City Manager Fidel Motez told the Chelsea Chamber of Commerce on April 30 that crews are replacing Broadway’s water and sewer lines this spring, separating storm and sanitary flows to reduce combined‑sewer overflows, and that MassDOT will return later to rebuild sidewalks and add traffic signals.

City Manager Fidel Motez said at the Chelsea Chamber of Commerce’s April community outreach meeting that major infrastructure work on Broadway — including replacement of water and sewer lines and separation of storm and sanitary flows — remains underway and is expected to continue through the end of the year.

“The work that is happening now is related to water and sewer. All of the sewer lines and the water services are getting replaced,” City Manager Fidel Motez said. He told meeting attendees the full Broadway corridor will be rebuilt in stages so that the roadway and sidewalks will be “brand new” and “last a hundred years.”

Malcolm, the city’s resident inspector on the project, gave a block‑level update on scheduling and traffic effects. He said crews working on sewer and drainage are making faster‑than‑expected progress and that the section currently under heavy work could be “buttoned up” by mid‑May, with smaller connection work continuing into June. He warned business owners and commuters to expect delays during morning and evening peak periods while crews are active.

Motez said the current phase replaces combined sewer and storm drainage lines so that, once complete, the city will have separate pipes for sanitary sewage and for rainwater. “So at the end of this project, we’ll have dedicated sewer pipes and dedicated drainage or rainwater pipes,” he said, noting the change is both an environmental and a financial benefit because it will reduce combined‑sewer overflows to the river.
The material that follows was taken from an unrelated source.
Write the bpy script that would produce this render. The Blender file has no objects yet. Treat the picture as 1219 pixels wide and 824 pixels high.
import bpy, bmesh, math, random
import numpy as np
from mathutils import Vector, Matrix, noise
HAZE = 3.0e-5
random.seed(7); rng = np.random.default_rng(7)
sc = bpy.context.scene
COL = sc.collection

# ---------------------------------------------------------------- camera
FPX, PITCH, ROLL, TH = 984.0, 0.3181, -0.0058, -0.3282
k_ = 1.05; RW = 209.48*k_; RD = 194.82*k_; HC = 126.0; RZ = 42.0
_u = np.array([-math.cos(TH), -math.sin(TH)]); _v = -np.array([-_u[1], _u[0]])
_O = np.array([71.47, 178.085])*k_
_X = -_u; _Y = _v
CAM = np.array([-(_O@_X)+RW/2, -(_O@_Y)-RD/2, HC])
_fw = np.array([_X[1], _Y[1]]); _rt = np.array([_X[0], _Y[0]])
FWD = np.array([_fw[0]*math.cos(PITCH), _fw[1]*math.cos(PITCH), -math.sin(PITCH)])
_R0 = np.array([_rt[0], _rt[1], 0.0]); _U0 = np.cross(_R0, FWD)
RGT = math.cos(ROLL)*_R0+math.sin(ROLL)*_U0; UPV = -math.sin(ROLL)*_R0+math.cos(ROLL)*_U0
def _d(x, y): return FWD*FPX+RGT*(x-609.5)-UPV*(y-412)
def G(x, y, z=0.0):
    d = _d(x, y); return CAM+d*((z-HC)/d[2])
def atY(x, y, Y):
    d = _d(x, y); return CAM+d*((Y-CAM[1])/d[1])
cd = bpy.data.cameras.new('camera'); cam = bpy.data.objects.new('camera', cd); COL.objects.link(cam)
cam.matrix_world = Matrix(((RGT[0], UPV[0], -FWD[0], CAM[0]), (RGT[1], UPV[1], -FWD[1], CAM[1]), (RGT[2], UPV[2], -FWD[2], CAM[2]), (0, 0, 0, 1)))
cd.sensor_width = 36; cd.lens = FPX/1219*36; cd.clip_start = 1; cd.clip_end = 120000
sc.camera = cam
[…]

After the utility work is finished, Motez said the state’s transportation agency will return to complete sidewalks and make traffic‑flow changes at several intersections. He described planned signal upgrades at Bellingham Square and new signals or flashing lights on several cross streets. The city expects the MassDOT phase to occur later and said a $12,000,000 state funding package is tied to the schedule; that state funding, Motez said, means the Department of Transportation’s timeline will shape when sidewalks and streetscaping occur.

On short‑term impacts, the project team said work on fiber cabling and water reconnections will cause brief daytime interruptions (described by the project inspector as generally one or two days at each business frontage). Malcolm provided a narrower window for the fiber work in the section described to the meeting, saying crews plan work roughly between June 4 and June 26 for the blocks discussed.

Motez and staff urged residents and business owners to consult the city’s construction landing page for ongoing schedule updates. Jen Hasell, executive director of the Chelsea Chamber of Commerce, told attendees the chamber’s site links directly to the city page and that the chamber will continue hosting monthly updates.

The city framed the multi‑year Broadway project as the culmination of planning that began around 2014 and was carried forward through several administrations; Motez said it is intended to modernize utilities and the public realm, but he acknowledged the construction period creates significant short‑term impacts for businesses and residents. “I didn’t want as much as possible for people to say, ‘I didn’t know,’” he said, explaining the outreach intent.

Where to get updates: the project team recommended the city’s construction landing page and the chamber’s event notices for monthly outreach sessions.